Ivory Coast: Lift UN diamond ban

Ivory Coast will lobby for the lifting of a UN ban on its diamond exports at a meeting this week, a government official said, arguing its stones are no longer a threat to the country’s stability now its civil war is over.

Ivory Coast: Lift UN  diamond ban

The UN Security Council put an embargo on the West African nation’s diamonds in 2005 to stop their sale funding arms purchases and fuelling the conflict, which began in 2002.

Ivory Coast is the last remaining source of so-called blood diamonds and is the only country under a UN export ban of such gems.

“We want the diamond embargo lifted. Today, Ivory Coast is not a country at war,” said Fatimata Thes, the ministry of mines official heading the lobbying effort. “We want to take full advantage of our wealth and practice good governance by exerting control over the marketing process.”

Blood diamonds — diamonds used to fund insurgencies — were thrust into the spotlight in the 1990s during a succession of conflicts where the trade financed arms purchases and led to human rights abuses.

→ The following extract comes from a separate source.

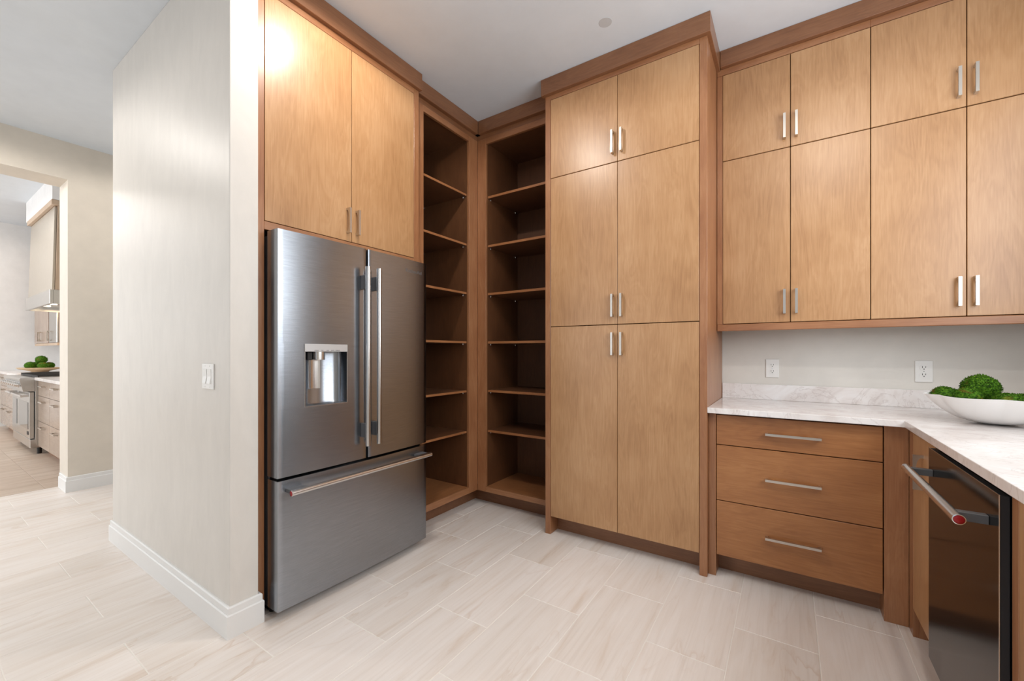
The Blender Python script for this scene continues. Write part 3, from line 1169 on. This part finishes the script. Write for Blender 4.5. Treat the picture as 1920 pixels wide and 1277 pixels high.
box(bm, FXF - 0.072, FXF - 0.03, 1.127, 1.152, DPZ1 - 0.078, DPZ1 - 0.038, 0.002)
obj('spout_side', bm, M['dark'], dsp)
bm = B()
pp = []
for k in range(9):
    a = -1.0 + 2.0 * k / 8
    pp.append((FXF - 0.046 - 0.010 * (1 - a * a), 1.172 + 0.030 * a))
pp += [(x - 0.004, y) for x, y in reversed(pp)]
extrude_poly(bm, [(x, y, DPZ0 + 0.082) for x, y in pp], (0, 0, 0.142))
obj('paddle', bm, M['steel_bright'], dsp)

# lettering on the right door
cu = bpy.data.curves.new('lettering', 'FONT')
cu.body = 'KitchenAid'
cu.size = 0.030
cu.extrude = 0.0004
cu.align_x = 'CENTER'
to = bpy.data.objects.new('tmp_text', cu)
COL.objects.link(to)
bpy.context.view_layer.update()
me = bpy.data.meshes.new_from_object(to)
bpy.data.objects.remove(to)
bm = B()
bm.from_mesh(me)
bpy.data.meshes.remove(me)
for v in bm.verts:
    tx, ty, tz = v.co
    yy = 1.788 + tx
    v.co = Vector((FX_EDGE + 0.0118 * (1 - ((yy - 1.4355) / 0.462) ** 2) + 0.0001 + tz * 0.6, yy, 1.703 + ty))
obj('lettering', bm, M['gray_plastic'], rd)

# ------------------------------------------------------------------ electrical
OG = 'duplex outlets above the backsplash'


def outlet(x, z, label):
    t = thing('wall_outlet', (x, YW, z), label, 'outlet', OG)
    bm = B()
    box(bm, x - 0.035, x + 0.035, YW - 0.0065, YW, z - 0.0575, z + 0.0575, 0.0022, 2)
    obj('plate', bm, M['white_plastic'], t)
    for dz in (0.0195, -0.0195):
        bm = B()
        pts = []
        for k in range(28):
            a = 2 * math.pi * k / 28
            pts.append((x + 0.0172 * math.cos(a), max(-0.0142, min(0.0142, 0.0172 * math.sin(a)))))
        extrude_poly(bm, [(px, YW - 0.0082, z + dz + pz) for px, pz in pts], (0, 0.004, 0))
        r = obj('receptacle', bm, M['white_plastic'], t)
        bm = B()
        box(bm, x - 0.0075, x - 0.0052, YW - 0.0086, YW - 0.006, z + dz - 0.001, z + dz + 0.0085)
        box(bm, x + 0.0052, x + 0.0075, YW - 0.0086, YW - 0.006, z + dz + 0.0, z + dz + 0.0080)
        cyl(bm, (x, YW - 0.0086, z + dz - 0.0068), (x, YW - 0.006, z + dz - 0.0068), 0.0026, n=12)
        obj('slots', bm, M['slot'], r)
    bm = B()
    cyl(bm, (x, YW - 0.0076, z), (x, YW - 0.006, z), 0.0022, n=12)
    obj('screw', bm, M['chrome'], t)


outlet(-0.0845, 1.118, 'white duplex outlet on the back wall nearest the tall pantry')
outlet(0.606, 1.1165, 'white duplex outlet on the back wall behind the white bowl')

YSW = 0.812
sw = thing('light_switch', (-2.197, YSW, 1.11), 'white double rocker switch on the partition wall by its front corner', 'light switch')
bm = B()
box(bm, -2.256, -2.138, YSW - 0.0065, YSW, 1.0525, 1.1675, 0.0022, 2)
obj('plate', bm, M['white_plastic'], sw)
for x in (-2.220, -2.174):
    bm = B()
    extrude_poly(bm, [(x - 0.0165, YSW - 0.006, 1.0765), (x - 0.0165, YSW - 0.0135, 1.0785), (x - 0.0165, YSW - 0.0075, 1.110), (x - 0.0165, YSW - 0.0095, 1.1425), (x - 0.0165, YSW - 0.006, 1.1435)], (0.033, 0, 0))
    obj('rocker', bm, M['white_plastic'], sw)
    for z in (1.157, 1.063):
        bm = B()
        cyl(bm, (x, YSW - 0.0078, z), (x, YSW - 0.0062, z), 0.0024, n=10)
        obj('screw', bm, M['white_plastic'], sw)

sp = thing('sprinkler_cover', (-0.845, 2.205, CEIL), 'flat pale round sprinkler cover on the ceiling in front of the pantry', 'sprinkler cover')
bm = B()
lathe(bm, (-0.845, 2.205, CEIL), [(0.036, 0.0), (0.036, -0.0008), (0.0345, -0.0014), (0, -0.0014)], 36)
obj('disc', bm, M['sprinkler'], sp)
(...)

At the height of wars in Sierra Leone and Angola, about a fifth of all rough stones worldwide were said to be blood diamonds.

Public outcry led to the establishment in 2002 of the Kimberley Process, a government, industry, and civil scheme aimed at certifying stones and preventing blood diamonds entering the international market.

The industry says such stones now represent less than 1% of world supply.

The government of president Alassane Ouattara, seeking funds for post-war reconstruction, is striving to bring Ivory Coast’s diamond sector into compliance with the Kimberly Process, a step towards lifting the UN ban.

An Ivorian delegation plans to submit a plan for its diamond sector during a four-day Kimberley Process meeting that begins in Washington today.

The UN Security Council voted in April to maintain the ban on Ivorian diamond exports. UN monitors said illegal trafficking continued despite the embargo, with revenues going to rebel commanders now integrated into the army.

“Military, guns and control of diamonds don’t mix,” said Alan Martin of Partnership Africa Canada, a civil member of the Kimberley Process.